Hollywood succeeded because it was narcissistic: Imagine yourself, only prettier, larger, all-powerful. You hardly need to imagine it, and the imagining of it adds nothing. When it no longer appeals, when mental blocks refuse to bust, is it because Hollywood’s technicians have miscalibrated their own sophisticated gauges? Or is it because the echoes of echoes of echoes have finally quieted?

Is it all elegy? I am interested in failure. “Interest” is a mild expression for that emotion– I am fascinated by failure. Mine is not the bully’s delight, though; it is not the cultist’s cultivated obscurantism, either. I consider myself a humanist. Failure is an evolutionary technology. Success is conservative, reactionary. It advances us not at all.
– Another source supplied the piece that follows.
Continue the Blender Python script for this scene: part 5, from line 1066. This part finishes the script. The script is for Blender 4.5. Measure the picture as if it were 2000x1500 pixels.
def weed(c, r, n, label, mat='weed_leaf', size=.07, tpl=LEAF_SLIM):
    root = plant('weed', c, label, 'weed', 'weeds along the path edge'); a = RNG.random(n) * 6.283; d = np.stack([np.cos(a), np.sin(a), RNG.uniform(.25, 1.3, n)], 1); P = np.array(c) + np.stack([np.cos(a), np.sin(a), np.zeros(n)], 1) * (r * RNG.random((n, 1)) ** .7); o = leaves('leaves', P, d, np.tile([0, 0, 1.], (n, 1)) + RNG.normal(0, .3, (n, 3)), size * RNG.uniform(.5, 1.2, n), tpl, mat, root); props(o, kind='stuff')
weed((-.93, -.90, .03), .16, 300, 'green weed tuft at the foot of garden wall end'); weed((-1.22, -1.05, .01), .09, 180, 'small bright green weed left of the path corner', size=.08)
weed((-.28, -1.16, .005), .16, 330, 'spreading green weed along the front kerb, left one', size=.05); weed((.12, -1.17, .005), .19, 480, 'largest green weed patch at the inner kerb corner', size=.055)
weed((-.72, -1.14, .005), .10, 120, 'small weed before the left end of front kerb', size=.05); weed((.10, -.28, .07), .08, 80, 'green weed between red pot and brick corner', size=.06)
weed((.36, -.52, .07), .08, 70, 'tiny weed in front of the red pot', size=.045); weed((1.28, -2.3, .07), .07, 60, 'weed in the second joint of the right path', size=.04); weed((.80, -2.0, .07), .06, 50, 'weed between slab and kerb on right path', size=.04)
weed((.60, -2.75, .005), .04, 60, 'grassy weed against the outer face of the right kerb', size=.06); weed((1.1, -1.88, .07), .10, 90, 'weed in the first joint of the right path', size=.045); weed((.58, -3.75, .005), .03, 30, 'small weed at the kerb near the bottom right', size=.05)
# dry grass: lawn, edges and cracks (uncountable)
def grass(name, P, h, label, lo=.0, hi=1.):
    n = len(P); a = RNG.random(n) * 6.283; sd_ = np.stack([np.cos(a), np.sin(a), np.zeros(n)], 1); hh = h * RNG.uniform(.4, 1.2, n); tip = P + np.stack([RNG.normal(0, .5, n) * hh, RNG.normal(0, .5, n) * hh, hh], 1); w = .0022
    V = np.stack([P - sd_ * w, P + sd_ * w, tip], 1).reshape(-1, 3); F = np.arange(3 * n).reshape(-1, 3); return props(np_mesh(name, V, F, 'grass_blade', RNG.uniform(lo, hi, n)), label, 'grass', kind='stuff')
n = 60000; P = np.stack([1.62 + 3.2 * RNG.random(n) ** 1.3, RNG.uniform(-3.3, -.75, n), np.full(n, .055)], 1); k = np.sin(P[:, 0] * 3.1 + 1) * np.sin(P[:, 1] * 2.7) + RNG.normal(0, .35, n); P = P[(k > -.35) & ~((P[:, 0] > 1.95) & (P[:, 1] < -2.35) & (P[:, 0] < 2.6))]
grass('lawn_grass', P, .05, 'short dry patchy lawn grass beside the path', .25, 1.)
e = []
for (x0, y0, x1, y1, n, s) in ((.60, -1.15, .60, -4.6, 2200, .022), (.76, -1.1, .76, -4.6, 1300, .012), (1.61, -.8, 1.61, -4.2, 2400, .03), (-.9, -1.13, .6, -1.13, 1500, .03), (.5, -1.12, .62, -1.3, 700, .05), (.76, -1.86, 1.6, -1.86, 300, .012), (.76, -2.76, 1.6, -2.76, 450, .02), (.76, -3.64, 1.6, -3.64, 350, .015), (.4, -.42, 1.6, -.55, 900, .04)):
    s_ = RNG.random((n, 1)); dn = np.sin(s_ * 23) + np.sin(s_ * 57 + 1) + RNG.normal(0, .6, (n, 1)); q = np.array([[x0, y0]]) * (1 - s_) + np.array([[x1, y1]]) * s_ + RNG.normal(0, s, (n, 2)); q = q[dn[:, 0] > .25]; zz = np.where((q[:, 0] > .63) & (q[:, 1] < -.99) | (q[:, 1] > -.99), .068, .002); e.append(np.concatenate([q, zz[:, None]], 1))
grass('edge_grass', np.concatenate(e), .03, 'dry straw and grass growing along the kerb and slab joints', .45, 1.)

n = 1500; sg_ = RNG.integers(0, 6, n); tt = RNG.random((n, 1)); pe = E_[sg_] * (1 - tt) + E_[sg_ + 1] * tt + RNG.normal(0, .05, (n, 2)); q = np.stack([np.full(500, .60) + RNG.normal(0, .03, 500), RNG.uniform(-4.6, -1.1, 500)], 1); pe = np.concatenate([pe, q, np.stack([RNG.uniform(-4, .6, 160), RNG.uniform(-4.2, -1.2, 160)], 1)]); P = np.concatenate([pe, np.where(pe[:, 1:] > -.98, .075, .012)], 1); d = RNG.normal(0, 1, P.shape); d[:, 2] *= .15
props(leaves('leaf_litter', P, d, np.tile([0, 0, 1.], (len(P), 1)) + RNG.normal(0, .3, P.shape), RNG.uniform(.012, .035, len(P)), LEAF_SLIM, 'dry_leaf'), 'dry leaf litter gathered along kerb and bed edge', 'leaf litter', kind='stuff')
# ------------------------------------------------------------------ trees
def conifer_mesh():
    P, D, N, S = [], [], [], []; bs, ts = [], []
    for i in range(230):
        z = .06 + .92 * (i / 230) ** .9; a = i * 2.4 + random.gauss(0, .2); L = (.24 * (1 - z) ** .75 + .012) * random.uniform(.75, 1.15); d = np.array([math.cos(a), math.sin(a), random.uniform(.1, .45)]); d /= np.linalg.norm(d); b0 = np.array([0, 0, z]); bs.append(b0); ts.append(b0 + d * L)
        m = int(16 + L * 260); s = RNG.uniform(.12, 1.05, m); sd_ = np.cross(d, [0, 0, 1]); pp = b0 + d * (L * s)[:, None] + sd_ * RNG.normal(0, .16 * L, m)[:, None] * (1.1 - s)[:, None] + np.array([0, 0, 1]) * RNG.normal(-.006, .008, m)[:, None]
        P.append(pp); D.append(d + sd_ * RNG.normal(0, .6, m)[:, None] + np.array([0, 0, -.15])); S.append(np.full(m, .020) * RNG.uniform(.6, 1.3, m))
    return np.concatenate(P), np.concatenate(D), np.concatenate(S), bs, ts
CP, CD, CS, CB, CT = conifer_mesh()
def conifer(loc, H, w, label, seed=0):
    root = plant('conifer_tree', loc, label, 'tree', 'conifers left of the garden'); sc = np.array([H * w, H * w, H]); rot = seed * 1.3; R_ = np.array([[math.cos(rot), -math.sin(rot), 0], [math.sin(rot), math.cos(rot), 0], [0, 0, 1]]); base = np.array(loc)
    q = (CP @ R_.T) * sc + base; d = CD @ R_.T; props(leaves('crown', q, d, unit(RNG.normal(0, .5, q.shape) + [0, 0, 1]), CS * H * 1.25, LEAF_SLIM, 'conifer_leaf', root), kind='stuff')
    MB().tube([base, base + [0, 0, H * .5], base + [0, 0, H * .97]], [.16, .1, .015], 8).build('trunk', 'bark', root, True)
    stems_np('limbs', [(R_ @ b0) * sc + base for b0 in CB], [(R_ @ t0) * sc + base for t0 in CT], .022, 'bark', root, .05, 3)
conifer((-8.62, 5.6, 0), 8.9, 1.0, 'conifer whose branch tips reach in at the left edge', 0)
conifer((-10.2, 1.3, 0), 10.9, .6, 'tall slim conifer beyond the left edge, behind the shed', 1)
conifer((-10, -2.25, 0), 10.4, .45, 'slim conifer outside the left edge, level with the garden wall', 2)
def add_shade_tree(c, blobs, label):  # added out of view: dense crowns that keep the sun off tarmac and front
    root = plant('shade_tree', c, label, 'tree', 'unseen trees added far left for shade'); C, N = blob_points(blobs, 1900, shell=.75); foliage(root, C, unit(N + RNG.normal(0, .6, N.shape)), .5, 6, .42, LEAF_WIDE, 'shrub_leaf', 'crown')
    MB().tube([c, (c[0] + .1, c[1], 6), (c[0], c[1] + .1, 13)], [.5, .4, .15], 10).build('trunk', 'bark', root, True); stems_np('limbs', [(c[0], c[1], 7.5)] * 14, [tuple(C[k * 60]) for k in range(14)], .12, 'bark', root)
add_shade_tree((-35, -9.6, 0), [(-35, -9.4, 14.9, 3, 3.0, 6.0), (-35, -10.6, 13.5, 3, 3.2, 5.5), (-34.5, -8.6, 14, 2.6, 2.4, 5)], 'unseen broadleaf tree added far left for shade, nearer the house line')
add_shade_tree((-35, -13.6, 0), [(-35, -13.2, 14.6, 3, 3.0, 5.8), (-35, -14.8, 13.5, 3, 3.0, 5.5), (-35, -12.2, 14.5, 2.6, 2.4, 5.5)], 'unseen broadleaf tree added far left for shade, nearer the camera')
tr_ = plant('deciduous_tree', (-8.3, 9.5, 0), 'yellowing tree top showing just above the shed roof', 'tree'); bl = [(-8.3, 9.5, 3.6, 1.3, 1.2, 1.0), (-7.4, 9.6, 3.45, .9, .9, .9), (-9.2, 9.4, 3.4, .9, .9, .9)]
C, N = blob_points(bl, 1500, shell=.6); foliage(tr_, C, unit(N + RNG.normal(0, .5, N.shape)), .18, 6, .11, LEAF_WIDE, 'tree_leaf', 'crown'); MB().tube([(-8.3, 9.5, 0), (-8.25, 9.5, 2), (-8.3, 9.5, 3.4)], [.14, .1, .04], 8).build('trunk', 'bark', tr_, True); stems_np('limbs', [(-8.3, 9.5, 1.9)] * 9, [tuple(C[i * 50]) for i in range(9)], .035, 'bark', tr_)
[What is wanted here, at the end of this introduction, is a conclusion. It is practically demanded. But is also therefore imaginable. For me, failure always seems to come from providing the wrong conclusion, not from failure to provide a

One thought on “Why Blockbusters Don’t Exist

  1. Gabe, this is a great post. Hollywood gives us what we want, but I think the best films (and books) give us the things we had no idea we wanted, could never have imagined wanting. Just like the crux of humor is surprise, so is the crux of delight, of love, of the creative mind. (Funny you wrote this when you did–I just wrote a post about crappy Hollywood films and stories and was sort of thinking along the same lines, albeit less philosophically and with a somewhat artificial conclusion.)